12. So far as the fifth ground is concerned, a careful reading of the decision shows that the judge did have all relevant features of the case in mind, including the appellant's period of time outside Sri Lanka, his wife's immigration history and the leave granted to her at different periods of time, the circumstances in which the appellant left Sri Lanka to join his wife and the extent of their ties here. Moreover, there is force in Mr Clarke's submission that what the judge stated at paragraph 33 regarding paragraph EX.1 shows that the appellant's case was not advanced on the basis that there were insurmountable obstacles to family life continuing abroad. Finally, so far as section 117B is concerned, at best the factors identified in the grounds and by Ms Turnbull were neutral, as explained by the Court of Appeal in Rhuppiah. Although the last part of the decision contains no express mention of section 117B, there was a clear direction at paragraph 24. The findings of fact regarding the education and employment histories of the appellant and his wife also show that, in substance, the judge had the relevant factors in mind.

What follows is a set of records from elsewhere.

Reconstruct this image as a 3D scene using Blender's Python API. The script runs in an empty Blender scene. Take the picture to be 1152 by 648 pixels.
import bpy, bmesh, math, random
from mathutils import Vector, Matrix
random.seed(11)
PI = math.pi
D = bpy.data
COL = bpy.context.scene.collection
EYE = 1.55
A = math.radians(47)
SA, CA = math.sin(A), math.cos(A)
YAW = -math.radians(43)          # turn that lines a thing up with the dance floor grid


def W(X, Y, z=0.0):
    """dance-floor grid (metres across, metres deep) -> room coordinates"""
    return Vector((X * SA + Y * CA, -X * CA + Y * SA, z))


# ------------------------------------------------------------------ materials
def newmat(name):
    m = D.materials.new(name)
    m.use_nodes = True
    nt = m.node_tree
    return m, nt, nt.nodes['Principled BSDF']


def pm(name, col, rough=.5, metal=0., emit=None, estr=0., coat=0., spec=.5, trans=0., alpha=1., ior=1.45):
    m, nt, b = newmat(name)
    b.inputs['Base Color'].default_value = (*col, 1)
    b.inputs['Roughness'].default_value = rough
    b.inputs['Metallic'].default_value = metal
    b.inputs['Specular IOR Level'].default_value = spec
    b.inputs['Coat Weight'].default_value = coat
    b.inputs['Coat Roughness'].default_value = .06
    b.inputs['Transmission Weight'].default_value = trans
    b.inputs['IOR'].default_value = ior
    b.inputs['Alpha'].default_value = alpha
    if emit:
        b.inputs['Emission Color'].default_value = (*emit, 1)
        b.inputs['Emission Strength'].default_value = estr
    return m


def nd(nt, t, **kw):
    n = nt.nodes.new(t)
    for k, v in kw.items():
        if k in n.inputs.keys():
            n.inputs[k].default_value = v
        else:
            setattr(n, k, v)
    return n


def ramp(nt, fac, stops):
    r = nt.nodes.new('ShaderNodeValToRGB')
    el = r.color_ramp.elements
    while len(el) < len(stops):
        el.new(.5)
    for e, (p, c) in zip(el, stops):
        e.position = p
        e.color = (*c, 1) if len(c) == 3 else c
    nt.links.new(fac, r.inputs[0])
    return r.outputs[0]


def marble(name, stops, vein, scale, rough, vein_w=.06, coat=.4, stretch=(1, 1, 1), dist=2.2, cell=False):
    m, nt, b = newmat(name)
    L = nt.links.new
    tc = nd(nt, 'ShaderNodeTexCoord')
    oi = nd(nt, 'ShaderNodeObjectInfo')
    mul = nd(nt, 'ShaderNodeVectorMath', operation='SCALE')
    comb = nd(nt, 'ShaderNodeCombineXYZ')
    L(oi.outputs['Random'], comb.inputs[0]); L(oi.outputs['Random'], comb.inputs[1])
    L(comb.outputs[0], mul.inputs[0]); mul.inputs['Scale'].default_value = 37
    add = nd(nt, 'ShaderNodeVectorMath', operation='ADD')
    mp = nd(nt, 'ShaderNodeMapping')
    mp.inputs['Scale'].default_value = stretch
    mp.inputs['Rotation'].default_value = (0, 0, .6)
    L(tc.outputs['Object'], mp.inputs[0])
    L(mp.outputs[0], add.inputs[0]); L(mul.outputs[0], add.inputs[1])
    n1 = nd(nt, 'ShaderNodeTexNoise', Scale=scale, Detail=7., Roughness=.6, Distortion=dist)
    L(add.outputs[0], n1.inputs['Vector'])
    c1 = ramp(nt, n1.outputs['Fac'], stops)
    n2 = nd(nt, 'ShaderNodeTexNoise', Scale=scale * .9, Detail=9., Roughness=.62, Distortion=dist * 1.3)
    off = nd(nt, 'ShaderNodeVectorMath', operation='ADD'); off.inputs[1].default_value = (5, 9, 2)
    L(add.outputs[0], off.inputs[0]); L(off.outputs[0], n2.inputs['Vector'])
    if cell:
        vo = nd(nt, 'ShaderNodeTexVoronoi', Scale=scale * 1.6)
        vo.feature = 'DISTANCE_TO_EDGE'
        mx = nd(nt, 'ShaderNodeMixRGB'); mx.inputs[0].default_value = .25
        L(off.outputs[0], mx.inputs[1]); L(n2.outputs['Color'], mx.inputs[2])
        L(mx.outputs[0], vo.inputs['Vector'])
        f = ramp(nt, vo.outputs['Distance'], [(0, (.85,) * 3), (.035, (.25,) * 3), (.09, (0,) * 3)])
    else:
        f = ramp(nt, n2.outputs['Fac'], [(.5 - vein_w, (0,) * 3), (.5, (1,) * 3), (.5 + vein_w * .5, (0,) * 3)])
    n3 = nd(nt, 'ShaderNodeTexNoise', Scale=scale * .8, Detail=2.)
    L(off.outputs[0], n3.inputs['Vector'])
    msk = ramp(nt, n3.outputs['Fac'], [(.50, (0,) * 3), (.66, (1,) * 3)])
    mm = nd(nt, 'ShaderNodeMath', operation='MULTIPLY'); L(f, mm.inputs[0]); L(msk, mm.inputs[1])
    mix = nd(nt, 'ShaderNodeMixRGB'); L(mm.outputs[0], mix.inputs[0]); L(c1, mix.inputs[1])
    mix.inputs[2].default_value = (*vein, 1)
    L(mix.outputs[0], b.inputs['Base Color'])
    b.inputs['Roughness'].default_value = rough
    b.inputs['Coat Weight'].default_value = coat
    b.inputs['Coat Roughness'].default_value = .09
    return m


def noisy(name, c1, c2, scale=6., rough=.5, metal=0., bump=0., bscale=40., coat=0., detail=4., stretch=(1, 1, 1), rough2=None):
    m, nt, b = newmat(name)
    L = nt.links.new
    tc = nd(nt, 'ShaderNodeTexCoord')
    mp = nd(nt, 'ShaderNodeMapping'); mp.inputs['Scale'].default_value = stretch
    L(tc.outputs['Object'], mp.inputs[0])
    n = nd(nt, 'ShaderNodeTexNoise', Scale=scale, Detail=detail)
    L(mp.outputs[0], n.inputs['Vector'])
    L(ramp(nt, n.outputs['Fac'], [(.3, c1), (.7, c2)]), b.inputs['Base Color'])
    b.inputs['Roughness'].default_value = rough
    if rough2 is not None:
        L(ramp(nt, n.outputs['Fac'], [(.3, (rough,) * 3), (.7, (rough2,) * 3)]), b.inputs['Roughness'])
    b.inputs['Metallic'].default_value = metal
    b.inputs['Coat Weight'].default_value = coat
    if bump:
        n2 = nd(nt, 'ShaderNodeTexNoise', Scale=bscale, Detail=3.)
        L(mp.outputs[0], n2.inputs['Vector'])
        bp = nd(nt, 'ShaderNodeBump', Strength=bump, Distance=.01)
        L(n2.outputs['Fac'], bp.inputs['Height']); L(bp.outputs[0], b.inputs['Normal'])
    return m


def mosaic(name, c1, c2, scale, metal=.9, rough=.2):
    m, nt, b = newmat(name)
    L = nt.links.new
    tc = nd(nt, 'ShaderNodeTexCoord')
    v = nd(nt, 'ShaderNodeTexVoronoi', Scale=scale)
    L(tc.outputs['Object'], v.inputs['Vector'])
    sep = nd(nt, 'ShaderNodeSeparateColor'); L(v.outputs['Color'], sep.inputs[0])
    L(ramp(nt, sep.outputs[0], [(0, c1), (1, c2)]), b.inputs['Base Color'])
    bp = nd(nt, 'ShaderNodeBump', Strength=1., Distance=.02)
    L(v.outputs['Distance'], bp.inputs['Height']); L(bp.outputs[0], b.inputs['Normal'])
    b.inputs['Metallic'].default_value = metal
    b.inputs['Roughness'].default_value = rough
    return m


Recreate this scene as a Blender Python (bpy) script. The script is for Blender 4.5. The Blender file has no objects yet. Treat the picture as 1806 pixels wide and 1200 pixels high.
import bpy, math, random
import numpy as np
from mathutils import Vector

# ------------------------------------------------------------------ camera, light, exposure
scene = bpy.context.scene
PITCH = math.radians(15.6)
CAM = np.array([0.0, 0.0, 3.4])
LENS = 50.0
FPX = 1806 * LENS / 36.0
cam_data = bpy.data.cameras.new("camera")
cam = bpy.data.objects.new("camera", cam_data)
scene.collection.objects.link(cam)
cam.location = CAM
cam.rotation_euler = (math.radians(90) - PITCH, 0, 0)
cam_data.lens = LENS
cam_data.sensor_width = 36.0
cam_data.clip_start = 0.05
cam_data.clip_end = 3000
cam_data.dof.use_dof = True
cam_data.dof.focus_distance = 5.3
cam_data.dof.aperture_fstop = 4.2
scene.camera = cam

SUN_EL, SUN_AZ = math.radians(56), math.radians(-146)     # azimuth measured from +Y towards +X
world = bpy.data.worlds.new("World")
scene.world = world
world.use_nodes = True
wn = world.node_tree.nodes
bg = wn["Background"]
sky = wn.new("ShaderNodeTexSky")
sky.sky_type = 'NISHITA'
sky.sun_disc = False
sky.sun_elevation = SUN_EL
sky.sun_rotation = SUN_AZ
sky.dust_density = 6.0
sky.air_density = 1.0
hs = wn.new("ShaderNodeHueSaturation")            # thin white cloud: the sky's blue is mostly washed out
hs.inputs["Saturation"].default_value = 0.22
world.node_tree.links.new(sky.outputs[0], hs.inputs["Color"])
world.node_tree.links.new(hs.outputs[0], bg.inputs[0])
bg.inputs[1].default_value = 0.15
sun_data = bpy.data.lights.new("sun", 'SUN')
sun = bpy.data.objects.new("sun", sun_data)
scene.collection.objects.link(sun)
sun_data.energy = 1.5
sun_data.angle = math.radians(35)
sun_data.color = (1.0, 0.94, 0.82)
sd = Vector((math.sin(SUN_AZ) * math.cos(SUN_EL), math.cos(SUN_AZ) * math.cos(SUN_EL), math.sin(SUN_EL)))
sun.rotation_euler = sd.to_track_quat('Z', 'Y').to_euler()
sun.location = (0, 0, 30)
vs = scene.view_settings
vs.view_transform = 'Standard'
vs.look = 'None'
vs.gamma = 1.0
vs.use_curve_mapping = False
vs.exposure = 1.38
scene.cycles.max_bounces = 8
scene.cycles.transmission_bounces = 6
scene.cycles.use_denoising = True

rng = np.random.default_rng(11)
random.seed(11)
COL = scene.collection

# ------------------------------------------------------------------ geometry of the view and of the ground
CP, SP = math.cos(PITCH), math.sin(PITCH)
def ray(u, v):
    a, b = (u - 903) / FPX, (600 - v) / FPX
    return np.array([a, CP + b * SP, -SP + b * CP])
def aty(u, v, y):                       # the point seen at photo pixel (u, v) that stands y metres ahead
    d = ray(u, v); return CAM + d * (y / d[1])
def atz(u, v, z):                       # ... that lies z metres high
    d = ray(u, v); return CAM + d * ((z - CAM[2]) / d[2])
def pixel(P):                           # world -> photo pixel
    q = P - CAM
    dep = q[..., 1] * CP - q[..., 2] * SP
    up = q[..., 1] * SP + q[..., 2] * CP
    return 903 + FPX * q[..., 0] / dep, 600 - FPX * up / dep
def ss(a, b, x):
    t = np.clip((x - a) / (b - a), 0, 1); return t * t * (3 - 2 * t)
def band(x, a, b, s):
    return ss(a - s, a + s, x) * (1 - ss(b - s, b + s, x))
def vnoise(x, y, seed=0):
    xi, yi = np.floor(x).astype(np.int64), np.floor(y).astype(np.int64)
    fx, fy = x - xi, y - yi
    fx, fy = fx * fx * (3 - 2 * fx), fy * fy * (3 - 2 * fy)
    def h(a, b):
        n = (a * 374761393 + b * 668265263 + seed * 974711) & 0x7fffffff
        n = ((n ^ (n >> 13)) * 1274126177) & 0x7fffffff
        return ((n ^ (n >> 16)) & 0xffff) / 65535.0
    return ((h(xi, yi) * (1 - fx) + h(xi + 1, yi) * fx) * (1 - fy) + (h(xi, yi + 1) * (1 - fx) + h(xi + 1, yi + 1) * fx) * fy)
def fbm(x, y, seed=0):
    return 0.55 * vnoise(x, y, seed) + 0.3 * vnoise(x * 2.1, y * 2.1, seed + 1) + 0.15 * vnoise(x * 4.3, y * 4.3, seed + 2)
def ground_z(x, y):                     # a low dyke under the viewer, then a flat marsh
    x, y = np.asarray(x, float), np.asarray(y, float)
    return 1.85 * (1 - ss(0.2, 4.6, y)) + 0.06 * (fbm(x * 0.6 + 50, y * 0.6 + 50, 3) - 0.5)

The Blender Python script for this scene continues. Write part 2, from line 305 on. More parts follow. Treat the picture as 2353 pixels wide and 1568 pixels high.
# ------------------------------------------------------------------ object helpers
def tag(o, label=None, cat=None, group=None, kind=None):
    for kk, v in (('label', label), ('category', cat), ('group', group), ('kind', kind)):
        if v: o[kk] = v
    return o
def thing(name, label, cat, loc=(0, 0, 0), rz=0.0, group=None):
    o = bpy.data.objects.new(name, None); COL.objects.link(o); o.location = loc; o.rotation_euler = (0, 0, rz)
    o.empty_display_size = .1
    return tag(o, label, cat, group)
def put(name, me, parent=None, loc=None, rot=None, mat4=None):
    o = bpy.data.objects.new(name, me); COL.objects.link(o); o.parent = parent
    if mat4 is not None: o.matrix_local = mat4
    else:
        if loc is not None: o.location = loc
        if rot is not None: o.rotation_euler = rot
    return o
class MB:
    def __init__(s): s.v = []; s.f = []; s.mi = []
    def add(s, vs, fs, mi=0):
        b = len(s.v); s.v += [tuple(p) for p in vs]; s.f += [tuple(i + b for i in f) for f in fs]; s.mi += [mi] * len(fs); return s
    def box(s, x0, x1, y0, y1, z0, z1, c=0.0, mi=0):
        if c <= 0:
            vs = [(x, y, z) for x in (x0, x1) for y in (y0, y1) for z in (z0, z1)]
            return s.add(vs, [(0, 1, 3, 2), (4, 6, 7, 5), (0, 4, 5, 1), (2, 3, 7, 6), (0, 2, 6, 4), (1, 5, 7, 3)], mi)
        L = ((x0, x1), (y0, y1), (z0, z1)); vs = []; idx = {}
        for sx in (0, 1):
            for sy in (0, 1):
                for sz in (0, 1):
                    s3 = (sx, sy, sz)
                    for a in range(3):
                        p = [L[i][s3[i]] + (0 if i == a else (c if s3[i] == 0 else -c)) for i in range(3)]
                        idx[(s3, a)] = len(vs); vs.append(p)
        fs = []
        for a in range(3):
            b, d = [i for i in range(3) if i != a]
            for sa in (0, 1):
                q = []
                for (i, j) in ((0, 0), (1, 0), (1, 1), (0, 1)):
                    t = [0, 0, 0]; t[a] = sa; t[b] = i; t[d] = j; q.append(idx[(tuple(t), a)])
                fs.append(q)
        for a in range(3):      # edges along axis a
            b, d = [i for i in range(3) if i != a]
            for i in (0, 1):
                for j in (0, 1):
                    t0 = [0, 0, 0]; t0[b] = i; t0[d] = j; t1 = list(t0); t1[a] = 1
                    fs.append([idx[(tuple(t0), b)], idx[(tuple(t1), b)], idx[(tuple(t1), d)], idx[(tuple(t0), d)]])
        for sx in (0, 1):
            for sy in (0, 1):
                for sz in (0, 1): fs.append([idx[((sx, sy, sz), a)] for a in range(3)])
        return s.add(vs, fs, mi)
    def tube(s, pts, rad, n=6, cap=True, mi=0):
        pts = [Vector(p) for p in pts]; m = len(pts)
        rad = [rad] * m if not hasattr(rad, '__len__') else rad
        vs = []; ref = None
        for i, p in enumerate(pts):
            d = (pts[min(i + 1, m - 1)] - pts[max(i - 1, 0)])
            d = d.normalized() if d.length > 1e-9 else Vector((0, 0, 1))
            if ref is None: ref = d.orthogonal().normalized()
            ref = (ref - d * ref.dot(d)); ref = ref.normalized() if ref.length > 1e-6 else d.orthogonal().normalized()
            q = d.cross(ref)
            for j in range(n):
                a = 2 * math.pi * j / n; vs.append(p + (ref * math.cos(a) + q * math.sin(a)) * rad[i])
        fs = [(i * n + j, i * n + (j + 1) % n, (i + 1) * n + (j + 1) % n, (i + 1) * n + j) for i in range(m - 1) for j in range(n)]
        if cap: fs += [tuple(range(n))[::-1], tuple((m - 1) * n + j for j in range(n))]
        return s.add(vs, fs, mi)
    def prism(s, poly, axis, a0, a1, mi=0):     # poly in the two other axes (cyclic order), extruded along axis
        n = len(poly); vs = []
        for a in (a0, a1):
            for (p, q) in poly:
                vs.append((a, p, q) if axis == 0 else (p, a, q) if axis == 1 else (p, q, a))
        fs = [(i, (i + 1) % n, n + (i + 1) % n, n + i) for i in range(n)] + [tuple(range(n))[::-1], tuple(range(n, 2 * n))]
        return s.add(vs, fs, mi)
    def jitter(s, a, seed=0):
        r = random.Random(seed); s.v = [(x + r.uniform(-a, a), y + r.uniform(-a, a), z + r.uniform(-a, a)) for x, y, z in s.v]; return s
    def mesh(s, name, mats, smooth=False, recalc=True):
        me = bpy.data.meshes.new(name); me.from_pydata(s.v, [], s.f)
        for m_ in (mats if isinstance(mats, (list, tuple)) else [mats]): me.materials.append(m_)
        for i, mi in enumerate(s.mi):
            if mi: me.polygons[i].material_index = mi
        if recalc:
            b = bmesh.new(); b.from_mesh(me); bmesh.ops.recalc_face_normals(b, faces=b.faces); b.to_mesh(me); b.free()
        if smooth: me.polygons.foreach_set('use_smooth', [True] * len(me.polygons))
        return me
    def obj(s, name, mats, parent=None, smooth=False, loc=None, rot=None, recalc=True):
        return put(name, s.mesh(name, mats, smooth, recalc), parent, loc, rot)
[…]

This ground is not made out and no material error of law has been shown.
13. In conclusion, the decision of the First-tier Tribunal contains no material error of law and shall stand.
Notice of Decision
The decision of the First-tier Tribunal shall stand.
Signed Date: 07 September 2018
Judge R C Campbell
Deputy Judge of the Upper Tribunal
ANONYMITY
There has been no application for anonymity and I make no order or direction on this occasion.